Lloyds Bank sees more economic optimism

The index is now nine points higher than three months ago as the pace of improvement in consumer confidence continues to accelerate.

Confidence about the UK's economic situation has continued to improve in September, with increasing optimism about the housing market and further easing of concerns about the employment situation.

While sentiment about consumers' own personal finances is little changed this month, the balance of opinion about future discretionary income became positive for the first time in the survey's history.

A softer improvement in confidence about the future situation appears consistent with areas of pressure on consumer budgets against a backdrop of static wage growth.

Although gas and electricity spending growth has eased a little in September to around 8% on a year ago, gas and electricity prices remain a source of concern for overall price inflation for 77% of respondents. This likely reflects expectations of future increases in light of recent announcements.

Overall, growth in average spending on essential categories eased to around 3% on a year ago, with spending growth on fuel notably falling back. However, this remains well below the pace of wage growth in the most recent official data, which grew at an annual rate of 0.7% in the three months to August.

Patrick Foley, chief economist at Lloyds Bank, said: "Consumer sentiment continues to firm. Continued positive developments in the economic backdrop, and relative stability in essential spending growth, suggests consumers should in time become more willing to spend. This would, in turn, permit the economic recovery to gain further traction.”

Current situation

The number of consumers with a positive view of the housing market in September continues the recent upward trend reaching a new peak of 41%, compared to 39% in August and 34% in July. Regionally, those living in Northern Ireland continue to have the most negative view towards the housing market, with 72% stating it is ‘not good' or ‘not good at all', against a UK average of 59%.

While still high, negative feelings towards the employment market continue their slight downward trend, with 78% of respondents saying that it is ‘not good' or ‘not good at all'. This compares to 81% last month, and 82% in July. 56-64 year olds hold the most pessimistic view with 87% saying it is ‘not good' or ‘not good at all'.

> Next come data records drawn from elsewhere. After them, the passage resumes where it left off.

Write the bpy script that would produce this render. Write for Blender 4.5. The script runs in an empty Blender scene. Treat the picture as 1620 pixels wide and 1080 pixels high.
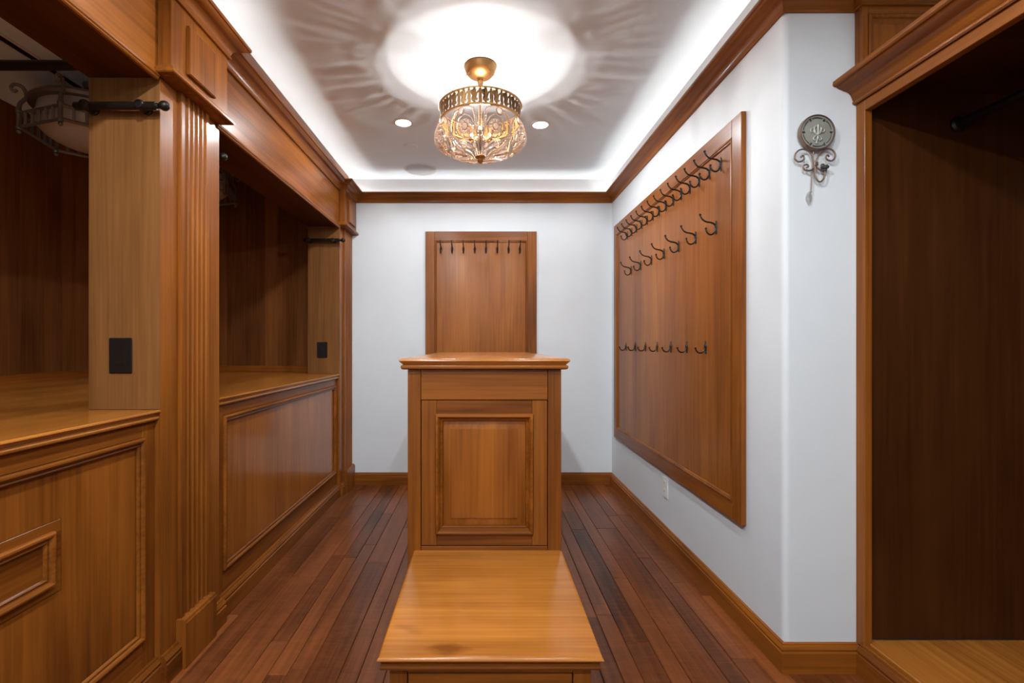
import bpy, bmesh, math, random
from mathutils import Vector, Matrix
random.seed(7)
C = bpy.context.scene.collection
SC = bpy.context.scene
PI = math.pi

# ------------------------------------------------------------------ camera, world, exposure
cam = bpy.data.cameras.new('camera')
cam.sensor_width = 36.0
cam.lens = 770.0 / 1620.0 * 36.0
cam.shift_x = (810 - 764) / 1620.0
cam.shift_y = (546 - 540) / 1620.0
cam.clip_start = 0.02
camo = bpy.data.objects.new('camera', cam)
camo.location = (0, 0, 1.25)
camo.rotation_euler = (PI / 2, 0, 0)
C.objects.link(camo)
SC.camera = camo
w = bpy.data.worlds.new('world'); SC.world = w
w.use_nodes = True
w.node_tree.nodes['Background'].inputs[0].default_value = (0.8, 0.85, 0.9, 1)
w.node_tree.nodes['Background'].inputs[1].default_value = 0.05
SC.view_settings.view_transform = 'Standard'
SC.view_settings.look = 'None'
SC.view_settings.gamma = 1
SC.view_settings.use_curve_mapping = False
SC.view_settings.exposure = 0.0

DOWN_W = 52.0          # watts of a recessed downlight (scaled per fitting)
LED_S = 24.0            # emission of the cove LED strips
BULB_S = 4300.0         # emission of the chandelier bulbs

# ------------------------------------------------------------------ room numbers (metres)
EYE = 1.25
CEIL = 2.74
YB = 4.37              # back wall
XR = 1.158             # right wall
YR = 1.872             # return wall on the right
XF = -1.187            # face of the left posts / beam
XP = -1.206            # face of the left base panels
XPIL = -1.172          # face of the fluted shafts
XBLK = -1.137          # face of the blocks over the shafts
XAL = -2.92            # back of the left alcove
YREAR = -1.6
CT = 1.013             # counter height
SOF = 2.235            # beam soffit

# ------------------------------------------------------------------ materials
def new_mat(name):
    m = bpy.data.materials.new(name); m.use_nodes = True
    nt = m.node_tree
    return m, nt, nt.nodes['Principled BSDF']

def setp(b, **k):
    for n, v in k.items():
        n = n.replace('_', ' ')
        if n in b.inputs:
            b.inputs[n].default_value = v

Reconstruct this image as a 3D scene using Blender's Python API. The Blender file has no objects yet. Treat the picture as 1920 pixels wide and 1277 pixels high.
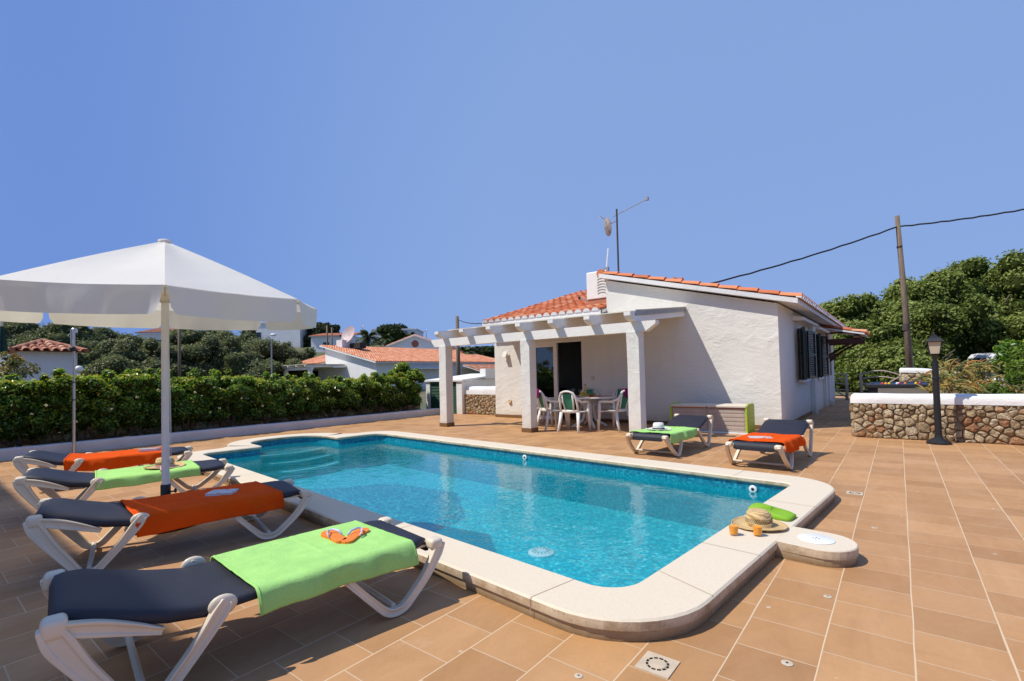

However, fears around increases in prices of utilities and petrol have risen slightly. Those indicating gas and electricity prices as a reason for inflation concerns increased slightly to 77%, while those indicating food prices, while still high, were broadly stable at 75%.

Consumer sentiment towards their own personal finances continues to remain a concern with 46% of respondents still saying they are ‘not good' or ‘not good at all'. 45-54 year olds once again have the most negative view of their personal finances, with 56% continuing to say they are ‘not good' or ‘not good at all'. Those living in London have the most positive view, with 18% saying that it is ‘very good' or ‘excellent', compared to 6% in Northern Ireland.

Future situation

For the first time since the survey began, we see a positive balance for discretionary income sentiment, with a net balance of 1% between those who feel they will have more money in the future versus less money to spend after household bills and essentials have been paid. Greater London has the highest positive balance at 15%.

Those that feel they are able to save in the future also increases slightly in September to its highest level since the creation of the report, with a net 7% balance between those who feel they will be able to save more money in the future versus much less. The most optimistic about the future levels of saving continues to be those between 18-34 year olds with a positive balance of 40%, while the most pessimistic are 55-63 year olds, with a negative balance of -14%.

Additionally, those that feel they are able to pay off their debt in the future increases slightly this month, with the balance of opinion between those who feel they will be able to pay off much more of their debt versus much less standing at 7%.